I hate to admit, but, often times, I find the design aspects of Indiegogo campaigns to leave a little to be desired.  It’s a superficial thing because good aesthetics may not reveal much about the technical quality of a project.  But human beings can be pretty superficial, favoring pretty swans over ugly ducklings.  This time, though, a new direct light processing (DLP) 3D printer has come to the crowd funding site and, surprisingly, it’s one gorgeous goose.

Stalactite 102 DLP 3D Printer NORMAL v FINE mode

The Stalactite 102 switching from NORMAL to FINE mode.

With a build volume of 102mm x 76.8mm x 180mm (4″ x 3″ x 7″), the Stalactite 102 uses a projector to harden UV curable resin into objects with a minimum layer thickness of 25 microns.  DLP printers can achieve much finer details than more common FFF/FDM machines.  For comparison, a MakerBot Replicator 2 is capable of producing objects with a layer resolution of 100 microns. The Stalactite can operate in two modes, NORMAL, which reaches a DPI (dots per inch) of 100 microns across the X/Y plane, and FINE, which has a DPI of 50 microns.  They also have the potential to print more quickly than stereolithography (SLA) machines because, rather than use a laser to move point by point across the build plane, DLP printers project light at the entire plane at once.

Stalactite 102 DLP 3D Printer Software

The company behind the printer also has a patent pending for a “decoupled dual peeling system” for easy removal of objects from the build area.  The Stalactite 102 is accompanied by its own software, which its designers promise to be “elegant and minimal”, allowing for automatic support generation that can be modified in terms of thickness, base size, and rod diameter.

Stalactite 102 DLP 3D Printer Prints

The Stalactite team has also developed four different resins for printing objects for a number of different purposes.  They’ve got an entry level Standard resin, cheap and meant for leisure projects.  More interestingly, the company is also offering Prototyping, Elastic, and Waxy resins.  Their prototyping resin is meant to resemble ABS or nylon for more durability.  As you might imagine, the elastic resin is somewhat stretchy and flexible.
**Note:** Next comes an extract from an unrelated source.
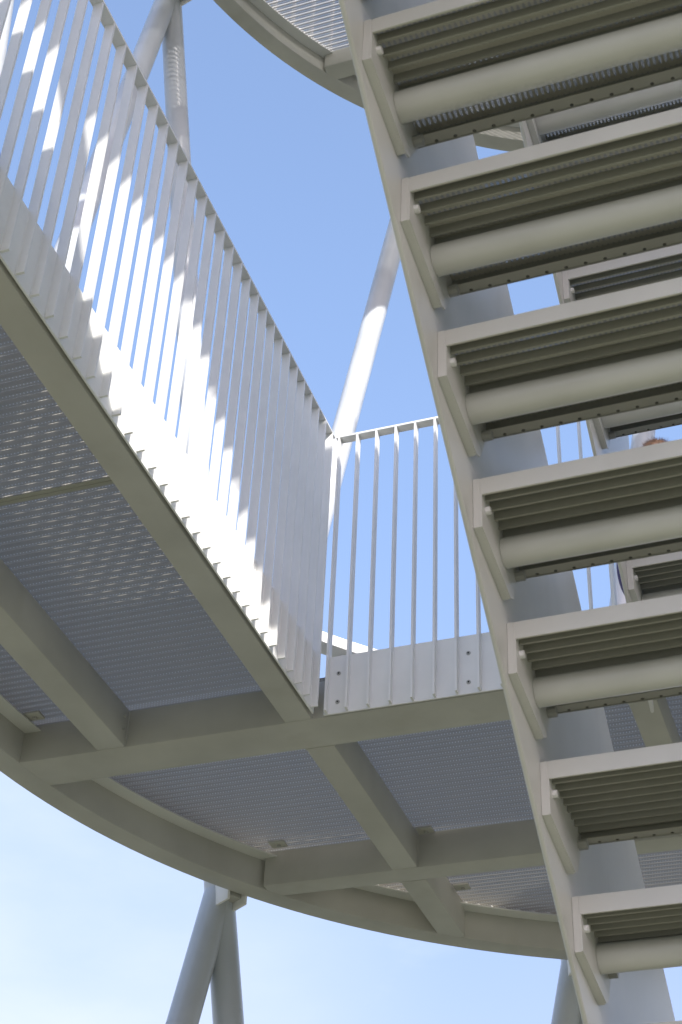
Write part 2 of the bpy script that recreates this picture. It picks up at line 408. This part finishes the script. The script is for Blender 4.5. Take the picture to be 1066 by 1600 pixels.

And the wax-like resin is meant for investment casting objects in metal.

All very exciting stuff, so you may want to watch their campaign video:

The Barcelona-based company let us know that they decided to launch now after the announcement that HP would be opening its Head Office for 3D Technology Development in Barcelona, saying, “That will put Barcelona city to reference in 3D printing industry for southern Europe countries,” and adding, “Besides, a special day has been chosen for the launch: Sant Jordi (23rd of April). Sant Jordi is an important both national and international day, the book feast.

Indiegogo backers can purchase the Stalactite 102 for upwards of €1,850 (about $2,600), but if you’re too late for the early bird prices, you can eventually purchase the machine for €2,895 (about $4,000) on the company’s website. With the ability to print precision parts at relatively low prices, Stalactite hopes to achieve similar success through crowd funding as projects like the Form1 SLA printer. As someone who is easily fooled by sleek design and interesting, but relevant product names, I believe that Stalactite might have what it takes to produce a quality product.